>> begin PROVIDED DATA

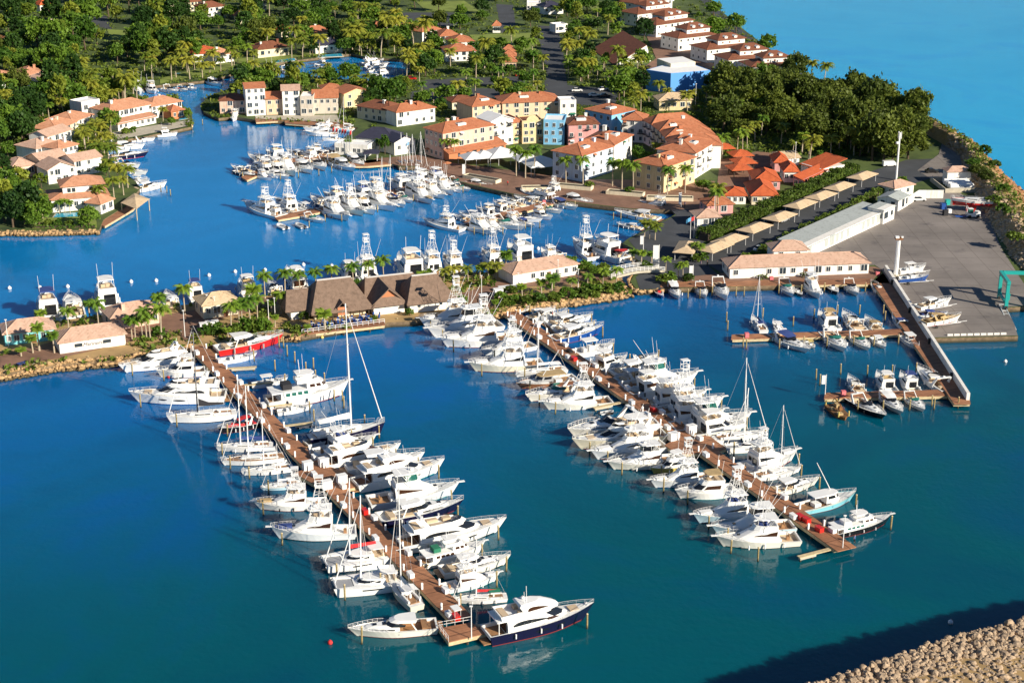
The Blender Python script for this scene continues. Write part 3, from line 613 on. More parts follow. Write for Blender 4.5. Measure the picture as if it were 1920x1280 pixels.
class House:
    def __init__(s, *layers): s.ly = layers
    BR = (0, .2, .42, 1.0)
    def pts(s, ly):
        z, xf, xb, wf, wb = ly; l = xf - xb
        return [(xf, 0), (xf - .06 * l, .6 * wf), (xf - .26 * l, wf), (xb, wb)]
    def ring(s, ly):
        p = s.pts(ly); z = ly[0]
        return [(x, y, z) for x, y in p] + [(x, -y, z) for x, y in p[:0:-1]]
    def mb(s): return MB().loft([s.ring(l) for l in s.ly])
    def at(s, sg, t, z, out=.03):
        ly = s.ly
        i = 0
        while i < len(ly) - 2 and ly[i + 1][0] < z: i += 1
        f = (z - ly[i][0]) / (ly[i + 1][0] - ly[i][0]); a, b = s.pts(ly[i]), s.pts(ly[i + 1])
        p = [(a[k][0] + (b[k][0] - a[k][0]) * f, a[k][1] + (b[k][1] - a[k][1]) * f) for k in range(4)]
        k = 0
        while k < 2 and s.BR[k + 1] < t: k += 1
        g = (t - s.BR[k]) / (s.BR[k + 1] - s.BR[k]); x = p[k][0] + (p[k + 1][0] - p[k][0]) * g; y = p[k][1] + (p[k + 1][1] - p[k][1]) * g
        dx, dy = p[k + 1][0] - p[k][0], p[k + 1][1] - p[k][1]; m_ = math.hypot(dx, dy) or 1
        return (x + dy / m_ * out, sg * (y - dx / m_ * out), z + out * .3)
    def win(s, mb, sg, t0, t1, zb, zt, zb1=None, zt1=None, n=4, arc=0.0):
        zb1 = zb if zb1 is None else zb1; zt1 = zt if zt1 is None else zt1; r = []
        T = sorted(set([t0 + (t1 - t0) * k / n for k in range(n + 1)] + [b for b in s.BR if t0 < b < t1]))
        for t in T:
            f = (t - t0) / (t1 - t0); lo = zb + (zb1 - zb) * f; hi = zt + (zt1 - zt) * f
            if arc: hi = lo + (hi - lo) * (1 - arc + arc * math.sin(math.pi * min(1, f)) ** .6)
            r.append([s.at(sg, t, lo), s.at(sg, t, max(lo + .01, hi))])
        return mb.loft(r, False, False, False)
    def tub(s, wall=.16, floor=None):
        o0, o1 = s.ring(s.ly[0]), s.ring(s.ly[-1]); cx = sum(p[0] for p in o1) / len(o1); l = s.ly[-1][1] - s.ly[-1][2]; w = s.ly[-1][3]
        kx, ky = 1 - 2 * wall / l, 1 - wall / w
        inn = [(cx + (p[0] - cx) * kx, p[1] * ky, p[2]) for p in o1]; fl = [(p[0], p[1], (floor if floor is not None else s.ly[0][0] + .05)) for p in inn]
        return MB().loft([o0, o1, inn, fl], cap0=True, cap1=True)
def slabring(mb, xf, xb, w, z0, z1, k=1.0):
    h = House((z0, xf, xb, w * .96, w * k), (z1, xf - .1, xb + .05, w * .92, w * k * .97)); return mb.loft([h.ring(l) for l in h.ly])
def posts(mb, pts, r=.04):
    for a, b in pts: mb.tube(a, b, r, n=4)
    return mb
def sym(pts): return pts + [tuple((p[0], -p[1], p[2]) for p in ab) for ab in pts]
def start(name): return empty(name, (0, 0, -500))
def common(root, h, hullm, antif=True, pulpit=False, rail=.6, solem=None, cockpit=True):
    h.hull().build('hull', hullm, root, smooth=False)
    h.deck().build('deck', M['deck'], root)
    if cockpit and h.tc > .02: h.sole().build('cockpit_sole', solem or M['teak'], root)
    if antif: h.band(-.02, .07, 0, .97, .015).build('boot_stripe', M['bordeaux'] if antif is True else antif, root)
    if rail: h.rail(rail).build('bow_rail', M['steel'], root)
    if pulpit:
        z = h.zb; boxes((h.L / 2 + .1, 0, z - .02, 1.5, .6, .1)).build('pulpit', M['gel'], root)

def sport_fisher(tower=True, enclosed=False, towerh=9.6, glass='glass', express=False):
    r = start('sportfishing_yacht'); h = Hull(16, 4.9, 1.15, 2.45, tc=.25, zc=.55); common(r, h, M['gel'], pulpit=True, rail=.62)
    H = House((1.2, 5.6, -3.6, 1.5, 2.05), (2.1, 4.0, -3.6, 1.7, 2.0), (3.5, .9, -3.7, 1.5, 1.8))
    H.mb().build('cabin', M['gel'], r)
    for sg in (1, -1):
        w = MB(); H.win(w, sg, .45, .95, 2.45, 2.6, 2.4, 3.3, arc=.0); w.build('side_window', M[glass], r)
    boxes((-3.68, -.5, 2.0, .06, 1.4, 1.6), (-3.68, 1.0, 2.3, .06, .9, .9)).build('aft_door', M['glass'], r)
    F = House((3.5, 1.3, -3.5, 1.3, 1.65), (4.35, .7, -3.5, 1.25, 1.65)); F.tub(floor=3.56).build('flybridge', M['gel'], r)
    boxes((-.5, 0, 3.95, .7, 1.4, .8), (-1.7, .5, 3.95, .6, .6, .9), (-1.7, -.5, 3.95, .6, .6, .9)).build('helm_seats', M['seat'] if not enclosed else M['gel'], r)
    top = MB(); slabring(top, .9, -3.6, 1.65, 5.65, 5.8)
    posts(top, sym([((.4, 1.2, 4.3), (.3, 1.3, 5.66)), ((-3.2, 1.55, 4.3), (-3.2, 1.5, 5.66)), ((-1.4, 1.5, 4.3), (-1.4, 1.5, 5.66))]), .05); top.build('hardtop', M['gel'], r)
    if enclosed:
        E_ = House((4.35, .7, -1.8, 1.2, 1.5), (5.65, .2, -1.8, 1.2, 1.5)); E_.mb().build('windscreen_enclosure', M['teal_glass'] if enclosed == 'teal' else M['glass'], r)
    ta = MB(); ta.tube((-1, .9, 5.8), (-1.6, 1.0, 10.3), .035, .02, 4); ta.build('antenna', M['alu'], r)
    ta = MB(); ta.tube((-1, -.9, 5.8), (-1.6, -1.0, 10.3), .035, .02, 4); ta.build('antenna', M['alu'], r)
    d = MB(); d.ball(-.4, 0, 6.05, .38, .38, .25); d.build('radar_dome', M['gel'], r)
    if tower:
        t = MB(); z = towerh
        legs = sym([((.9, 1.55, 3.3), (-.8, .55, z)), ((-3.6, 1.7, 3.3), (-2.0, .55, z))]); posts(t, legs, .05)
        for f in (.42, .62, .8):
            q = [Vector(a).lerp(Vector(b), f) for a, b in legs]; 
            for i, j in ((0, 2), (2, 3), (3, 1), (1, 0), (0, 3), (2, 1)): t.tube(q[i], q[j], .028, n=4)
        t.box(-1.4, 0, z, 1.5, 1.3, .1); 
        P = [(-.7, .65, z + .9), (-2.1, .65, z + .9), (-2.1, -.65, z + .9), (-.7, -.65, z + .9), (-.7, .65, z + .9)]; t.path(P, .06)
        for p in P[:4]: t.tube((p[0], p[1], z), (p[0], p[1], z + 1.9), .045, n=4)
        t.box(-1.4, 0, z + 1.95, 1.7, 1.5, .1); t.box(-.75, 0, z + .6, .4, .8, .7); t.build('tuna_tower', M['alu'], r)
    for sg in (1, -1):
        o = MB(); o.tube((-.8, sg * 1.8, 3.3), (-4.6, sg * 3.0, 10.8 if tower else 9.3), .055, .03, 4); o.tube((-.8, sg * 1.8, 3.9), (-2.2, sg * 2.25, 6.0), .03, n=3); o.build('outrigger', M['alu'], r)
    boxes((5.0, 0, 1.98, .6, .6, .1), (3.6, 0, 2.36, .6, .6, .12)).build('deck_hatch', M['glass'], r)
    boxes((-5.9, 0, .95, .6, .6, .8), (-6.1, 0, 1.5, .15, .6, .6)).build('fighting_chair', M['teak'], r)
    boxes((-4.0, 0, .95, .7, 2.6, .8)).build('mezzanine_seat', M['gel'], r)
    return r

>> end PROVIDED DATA
>> begin PROVIDED DATA

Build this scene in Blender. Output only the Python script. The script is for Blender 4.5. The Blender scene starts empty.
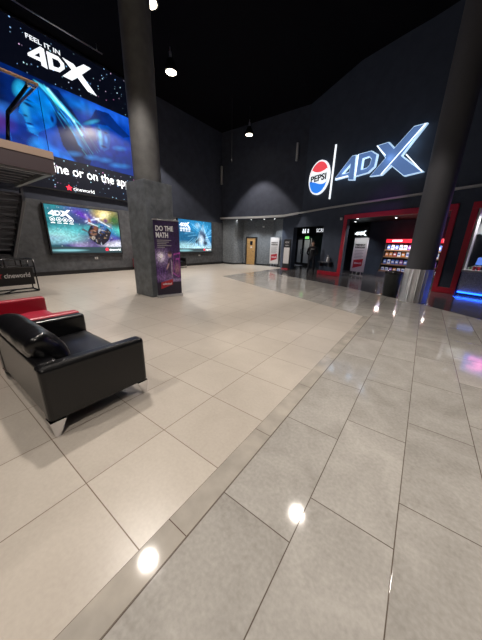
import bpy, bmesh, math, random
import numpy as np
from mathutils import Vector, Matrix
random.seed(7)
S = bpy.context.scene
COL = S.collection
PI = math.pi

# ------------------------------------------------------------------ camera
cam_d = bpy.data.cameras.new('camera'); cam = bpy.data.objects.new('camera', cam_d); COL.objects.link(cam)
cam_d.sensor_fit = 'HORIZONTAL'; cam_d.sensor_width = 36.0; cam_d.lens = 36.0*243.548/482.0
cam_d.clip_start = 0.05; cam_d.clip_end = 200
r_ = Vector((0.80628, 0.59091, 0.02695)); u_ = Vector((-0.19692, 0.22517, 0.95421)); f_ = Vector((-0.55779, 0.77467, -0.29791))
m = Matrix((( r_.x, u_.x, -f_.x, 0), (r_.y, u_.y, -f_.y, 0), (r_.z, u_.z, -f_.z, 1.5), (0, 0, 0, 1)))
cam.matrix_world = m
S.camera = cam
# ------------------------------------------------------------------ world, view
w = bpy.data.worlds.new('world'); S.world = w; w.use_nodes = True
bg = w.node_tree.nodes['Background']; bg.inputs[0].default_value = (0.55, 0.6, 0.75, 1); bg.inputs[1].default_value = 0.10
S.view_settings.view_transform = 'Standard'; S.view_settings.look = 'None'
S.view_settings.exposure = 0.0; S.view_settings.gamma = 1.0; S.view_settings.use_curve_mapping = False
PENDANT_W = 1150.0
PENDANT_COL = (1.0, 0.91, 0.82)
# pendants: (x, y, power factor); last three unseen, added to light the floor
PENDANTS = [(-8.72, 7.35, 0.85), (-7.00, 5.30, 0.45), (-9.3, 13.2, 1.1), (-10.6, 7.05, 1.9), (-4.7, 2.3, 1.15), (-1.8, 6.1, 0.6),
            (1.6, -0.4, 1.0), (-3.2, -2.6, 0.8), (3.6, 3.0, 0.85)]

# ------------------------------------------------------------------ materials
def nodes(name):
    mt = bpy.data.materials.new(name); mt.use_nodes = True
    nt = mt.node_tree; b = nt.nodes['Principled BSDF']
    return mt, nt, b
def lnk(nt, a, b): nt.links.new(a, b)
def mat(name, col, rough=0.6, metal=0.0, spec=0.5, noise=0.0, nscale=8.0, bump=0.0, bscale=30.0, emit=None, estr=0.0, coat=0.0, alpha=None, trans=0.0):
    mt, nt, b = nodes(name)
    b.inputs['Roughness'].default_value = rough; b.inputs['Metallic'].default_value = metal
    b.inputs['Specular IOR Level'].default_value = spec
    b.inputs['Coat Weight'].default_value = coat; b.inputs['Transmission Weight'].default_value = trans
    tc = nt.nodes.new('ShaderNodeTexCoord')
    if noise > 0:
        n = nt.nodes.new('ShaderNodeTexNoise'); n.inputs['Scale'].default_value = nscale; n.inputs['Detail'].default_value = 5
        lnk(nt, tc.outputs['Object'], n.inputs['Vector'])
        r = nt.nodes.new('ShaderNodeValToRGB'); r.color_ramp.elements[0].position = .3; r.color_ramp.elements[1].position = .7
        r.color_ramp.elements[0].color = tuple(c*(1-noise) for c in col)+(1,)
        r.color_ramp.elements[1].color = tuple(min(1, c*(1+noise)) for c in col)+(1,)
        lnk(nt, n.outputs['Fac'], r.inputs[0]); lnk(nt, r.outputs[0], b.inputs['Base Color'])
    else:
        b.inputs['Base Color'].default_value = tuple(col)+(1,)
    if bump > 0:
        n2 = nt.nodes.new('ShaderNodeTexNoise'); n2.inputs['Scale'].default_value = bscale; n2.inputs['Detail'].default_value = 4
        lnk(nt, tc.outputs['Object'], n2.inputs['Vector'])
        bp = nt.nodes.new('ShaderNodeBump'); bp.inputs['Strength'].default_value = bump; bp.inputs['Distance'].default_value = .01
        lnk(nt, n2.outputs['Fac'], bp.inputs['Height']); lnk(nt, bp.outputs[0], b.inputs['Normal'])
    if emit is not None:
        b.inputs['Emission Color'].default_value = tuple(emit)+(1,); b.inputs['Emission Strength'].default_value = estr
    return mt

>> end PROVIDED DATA
>> begin PROVIDED DATA

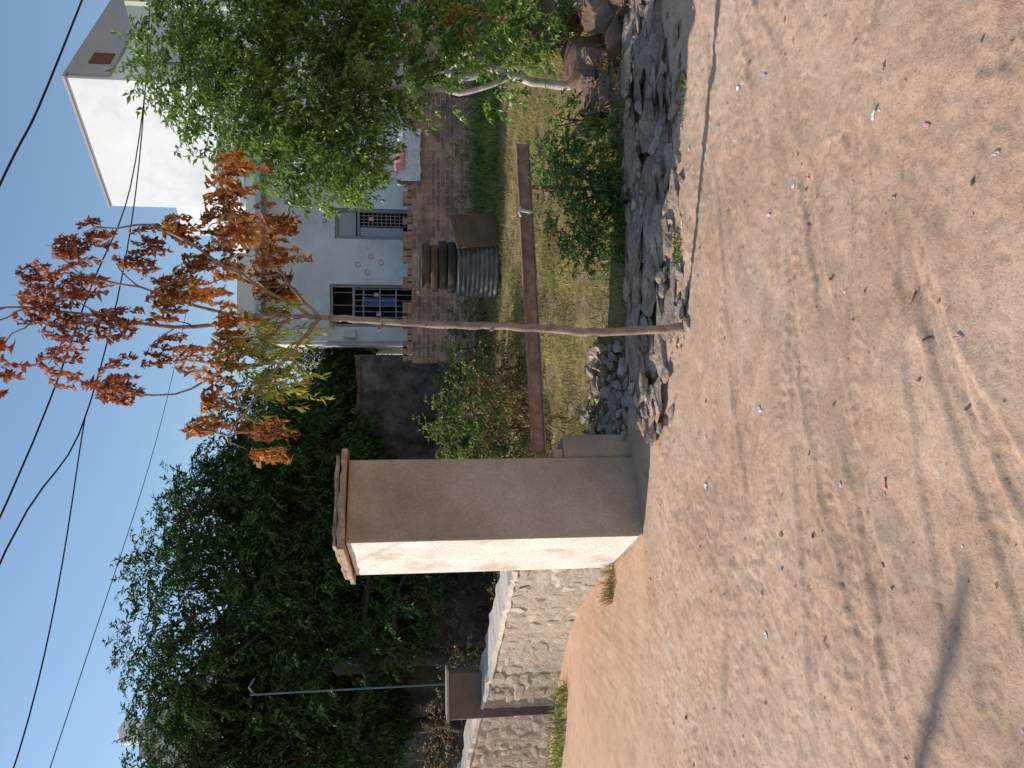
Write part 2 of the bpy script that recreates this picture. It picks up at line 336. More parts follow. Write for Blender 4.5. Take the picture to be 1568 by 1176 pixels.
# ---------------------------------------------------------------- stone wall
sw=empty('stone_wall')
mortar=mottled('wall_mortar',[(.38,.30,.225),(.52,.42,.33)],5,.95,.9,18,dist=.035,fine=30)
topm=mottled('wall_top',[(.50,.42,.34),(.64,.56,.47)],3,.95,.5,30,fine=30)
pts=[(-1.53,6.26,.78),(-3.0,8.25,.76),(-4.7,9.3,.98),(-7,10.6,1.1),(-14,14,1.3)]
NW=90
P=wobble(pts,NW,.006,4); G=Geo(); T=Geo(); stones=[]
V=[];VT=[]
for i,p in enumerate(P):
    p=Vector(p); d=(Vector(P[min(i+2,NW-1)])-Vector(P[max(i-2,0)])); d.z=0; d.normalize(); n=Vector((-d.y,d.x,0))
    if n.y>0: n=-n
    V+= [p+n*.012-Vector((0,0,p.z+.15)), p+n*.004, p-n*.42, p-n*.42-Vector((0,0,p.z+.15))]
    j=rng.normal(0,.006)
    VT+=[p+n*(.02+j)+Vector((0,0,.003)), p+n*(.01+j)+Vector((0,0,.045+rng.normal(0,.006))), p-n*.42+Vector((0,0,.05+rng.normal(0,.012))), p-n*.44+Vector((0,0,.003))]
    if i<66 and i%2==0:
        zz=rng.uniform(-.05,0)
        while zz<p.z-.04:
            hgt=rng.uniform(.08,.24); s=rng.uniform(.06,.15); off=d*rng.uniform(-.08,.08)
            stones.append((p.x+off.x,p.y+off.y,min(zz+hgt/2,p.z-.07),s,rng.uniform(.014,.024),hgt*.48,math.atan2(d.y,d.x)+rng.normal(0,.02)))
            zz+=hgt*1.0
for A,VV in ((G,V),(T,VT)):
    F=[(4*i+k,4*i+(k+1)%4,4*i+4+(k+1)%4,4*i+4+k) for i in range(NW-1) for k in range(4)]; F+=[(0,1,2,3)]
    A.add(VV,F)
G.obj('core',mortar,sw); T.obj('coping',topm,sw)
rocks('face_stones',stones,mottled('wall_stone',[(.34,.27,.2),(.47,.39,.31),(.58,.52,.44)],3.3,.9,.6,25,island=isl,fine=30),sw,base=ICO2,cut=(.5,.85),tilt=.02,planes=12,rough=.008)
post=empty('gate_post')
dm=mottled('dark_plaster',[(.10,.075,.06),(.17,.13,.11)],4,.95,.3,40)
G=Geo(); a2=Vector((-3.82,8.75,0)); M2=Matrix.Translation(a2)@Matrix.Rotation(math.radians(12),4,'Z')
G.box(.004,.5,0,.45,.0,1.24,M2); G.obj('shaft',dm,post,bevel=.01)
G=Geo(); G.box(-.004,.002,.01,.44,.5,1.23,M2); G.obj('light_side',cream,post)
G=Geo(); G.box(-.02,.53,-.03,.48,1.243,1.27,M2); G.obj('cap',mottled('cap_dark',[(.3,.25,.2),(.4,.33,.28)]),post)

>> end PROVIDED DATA

[TO BE DONE] In the listing above, find the line with "Build this scene" and the line with "(1.6, -0.4, 1.0), (-3.2, -2.6, 0.8), (3.6, 3.0, 0.85)]". Copy both of them and every line between, exactly, but not the pictures.

[OUTPUT]
Build this scene in Blender. Output only the Python script. The script is for Blender 4.5. The Blender scene starts empty.
import bpy, bmesh, math, random
import numpy as np
from mathutils import Vector, Matrix
random.seed(7)
S = bpy.context.scene
COL = S.collection
PI = math.pi

# ------------------------------------------------------------------ camera
cam_d = bpy.data.cameras.new('camera'); cam = bpy.data.objects.new('camera', cam_d); COL.objects.link(cam)
cam_d.sensor_fit = 'HORIZONTAL'; cam_d.sensor_width = 36.0; cam_d.lens = 36.0*243.548/482.0
cam_d.clip_start = 0.05; cam_d.clip_end = 200
r_ = Vector((0.80628, 0.59091, 0.02695)); u_ = Vector((-0.19692, 0.22517, 0.95421)); f_ = Vector((-0.55779, 0.77467, -0.29791))
m = Matrix((( r_.x, u_.x, -f_.x, 0), (r_.y, u_.y, -f_.y, 0), (r_.z, u_.z, -f_.z, 1.5), (0, 0, 0, 1)))
cam.matrix_world = m
S.camera = cam
# ------------------------------------------------------------------ world, view
w = bpy.data.worlds.new('world'); S.world = w; w.use_nodes = True
bg = w.node_tree.nodes['Background']; bg.inputs[0].default_value = (0.55, 0.6, 0.75, 1); bg.inputs[1].default_value = 0.10
S.view_settings.view_transform = 'Standard'; S.view_settings.look = 'None'
S.view_settings.exposure = 0.0; S.view_settings.gamma = 1.0; S.view_settings.use_curve_mapping = False
PENDANT_W = 1150.0
PENDANT_COL = (1.0, 0.91, 0.82)
# pendants: (x, y, power factor); last three unseen, added to light the floor
PENDANTS = [(-8.72, 7.35, 0.85), (-7.00, 5.30, 0.45), (-9.3, 13.2, 1.1), (-10.6, 7.05, 1.9), (-4.7, 2.3, 1.15), (-1.8, 6.1, 0.6),
            (1.6, -0.4, 1.0), (-3.2, -2.6, 0.8), (3.6, 3.0, 0.85)]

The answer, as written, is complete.